Monday, May 23, 2011




title: The Little Mermaid


author: Hans Christian Andersen


genre: short story/fantasy/classic/fairy tale


published: 1837


first line: Far out in the ocean the water is as blue as the petals of the loveliest cornflower, and as clear as the purest glass.


source: http://www.americanliterature.com/






The original story of The Little Mermaid is one of my favorite fairy tales. As a child I watched an animated version (non Disney) and enjoyed the beauty and sadness of the story.

This bittersweet fairy tale is about a little mermaid who gives her life up in the sea for the chance to have a human soul and to be with her true love, a Prince.






In Hans Christian Andersen's version, the little mermaid lives in the ocean with her father, grandmother and five sisters.

They were six lovely girls, but the youngest was the most beautiful of them all. Her skin was as soft and tender as a rose petal, and her eyes were as blue as the deep sea, but like all the others she had no feet. Her body ended in a fish tail.





When she sees a young Prince, and saves him from drowning, the little mermaid falls in love with him and cannot think of anything else. She longs to have human legs and live on shore with her Prince.


I found it sad how the mermaid longs to be something she is not. After she rescues the Prince, she often visits the shore just outside his home in hopes of seeing him.

Many evenings and many mornings she revisited the spot where she had left the Prince. She saw the fruit in the garden ripened and harvested, and she saw the snow on the high mountain melted away, but she did not see the Prince, so each time she came home sadder than she had left. It was her one consolation to sit in her little garden and throw her arms about the beautiful marble statue that looked so much like the Prince. But she took no care of her flowers now. They overgrew the paths until the place was a wilderness, and their long stalks and leaves became so entangled in the branches of the tree that it cast a gloomy shade.






The little mermaid goes to the sea witch and asks her to make her human. This part of the story was creepy. The witch agrees to give the mermaid a potion that will give her human legs....but for a price. The witch wants her beautiful voice in exchange for the potion.

The witch tells the mermaid that her human legs will be always unbearably painful, like walking on knives.

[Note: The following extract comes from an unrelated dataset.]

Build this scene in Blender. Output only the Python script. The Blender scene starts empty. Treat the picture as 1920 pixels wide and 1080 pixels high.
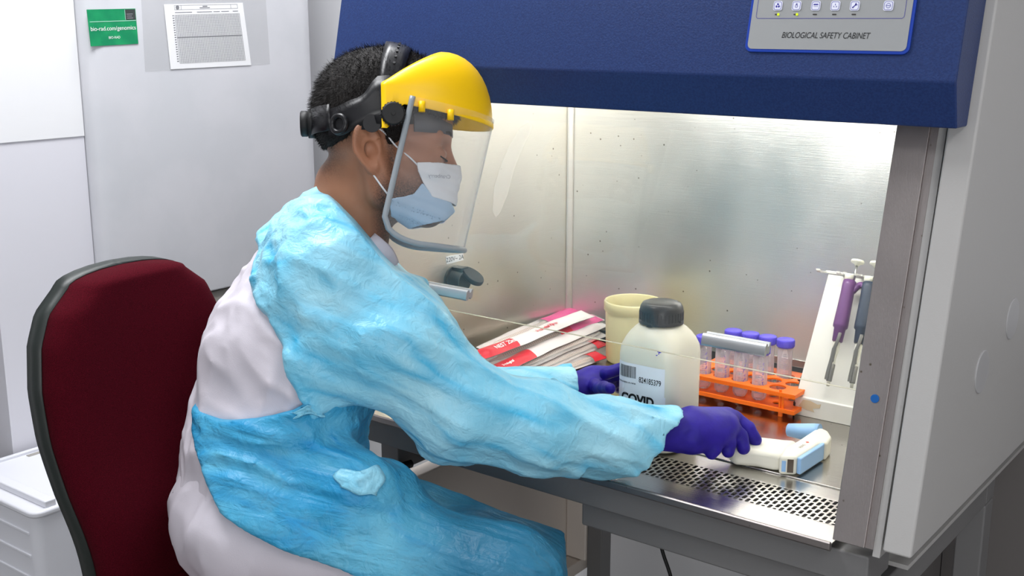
import bpy, bmesh, math, random
import numpy as np
from mathutils import Vector, Matrix, Euler

scene = bpy.context.scene
COL = scene.collection
# ------------------------------------------------------------------ camera, world, lights, exposure
CAM_LOC = (0.0, 0.0, 1.53)
CAM_F = 2180.0                       # focal length in pixels of a 1920 wide frame
CAM_PITCH = math.atan((540 - 35) / CAM_F)
CAM_YAW = math.radians(37.6)
cd = bpy.data.cameras.new('camera')
cd.sensor_width = 36.0
cd.lens = 36.0 * CAM_F / 1920.0
cd.clip_start = 0.02
cam = bpy.data.objects.new('camera', cd)
COL.objects.link(cam)
cam.location = CAM_LOC
cam.rotation_euler = (math.pi / 2 - CAM_PITCH, 0, CAM_YAW)
scene.camera = cam

w = bpy.data.worlds.new('world'); scene.world = w
w.use_nodes = True
w.node_tree.nodes['Background'].inputs[0].default_value = (0.78, 0.86, 1.0, 1)
w.node_tree.nodes['Background'].inputs[1].default_value = 0.35

def area(name, loc, rot, size, power, color=(1, 1, 1)):
    l = bpy.data.lights.new(name, 'AREA')
    l.shape = 'RECTANGLE'; l.size, l.size_y = size
    l.energy = power; l.color = color
    o = bpy.data.objects.new(name, l); COL.objects.link(o)
    o.location = loc; o.rotation_euler = rot
    return o
area('ceiling_light_far_left', (-1.80, 1.72, 2.62), (0, 0, 0), (0.4, 0.6), 18, (0.97, 0.98, 1.0))
area('ceiling_light_left', (-1.72, 1.0, 2.62), (0, 0, 0), (0.7, 0.7), 26, (0.97, 0.98, 1.0))
area('ceiling_light_middle', (-0.35, -0.4, 2.62), (0, 0, 0), (1.2, 0.6), 7, (0.97, 0.98, 1.0))
area('ceiling_light_right', (0.7, 0.6, 2.62), (0, 0, 0), (0.6, 1.2), 15, (0.97, 0.98, 1.0))
area('low_fill_light', (0.95, -1.50, 1.15), (math.radians(88), 0, math.radians(26)), (1.0, 1.3), 32, (0.98, 0.99, 1.0))  # added fill from low behind the camera, brightening under the bench
area('cabinet_lamp', (-0.98, 1.80, 1.50), (math.radians(62), 0, 0), (0.86, 0.05), 12, (1.0, 0.99, 0.95))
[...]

She also tells her that if the prince doesn't love her completely and marry her, she will die.


If he marries someone else, your heart will break on the very next morning, and you will become foam of the sea.




Despite all of this, the mermaid agrees and the sea witch cuts off her tongue and gives her the potion.





The little mermaid takes the potion and finds her Prince. He does end up loving her, but eventually he marries someone else. She gave her life and her family up for him and she saved him from the shipwreck, but the little mermaid can't explain herself to him, since she is now mute.



All she can do is watch the wedding ceremony brokenhearted, knowing that this will be her last night alive. She was always taught that mermaids do not go to heaven after they die, there is no afterlife for them.



Her sisters appear to her that night and give her one chance to save herself. The cost would be to stab the prince with the sea witches knife. The little mermaid cannot kill her true love, so the following morning, she becomes the foam on the sea.



But when she dies, the mermaid becomes a spirit, because of the selfless act she committed by not stabbing the Prince to save herself.
She now has a chance of going to heaven if she does good deeds for 300 years. So the little mermaid gets a chance at her happy ending after all.





For me this is the most moving moment in the story since mermaids cannot cry because they have no tears. However after the little mermaid dies and becomes a spirit, she can finally cry:


The little mermaid lifted her clear bright eyes toward God's sun, and for the first time her eyes were wet with tears.







Hans Christian Andersen's story is beautiful, sad and scary all at once. I enjoyed the descriptive storytelling, and found myself easily able to imagine the mermaid's undersea world. The part where the sea witch chops off her tongue was creepy, I would think young children would be scared by that.





One thing I wasn't thrilled with was the part at the end where the little mermaid would get to heaven after 300 years of helping children. Seems a bit harsh no?
I would have thought she had already redeemed herself by sacrificing herself instead of the prince.




All in all, this is a favorite fairytale of mine and I enjoyed reading it.

Moral of the story? Perhaps that we shouldn't try to be something we are not? Or maybe that selfless acts will grant us a spot in heaven?












The photo above is of the Little Mermaid statue located in Copenhagen, Denmark.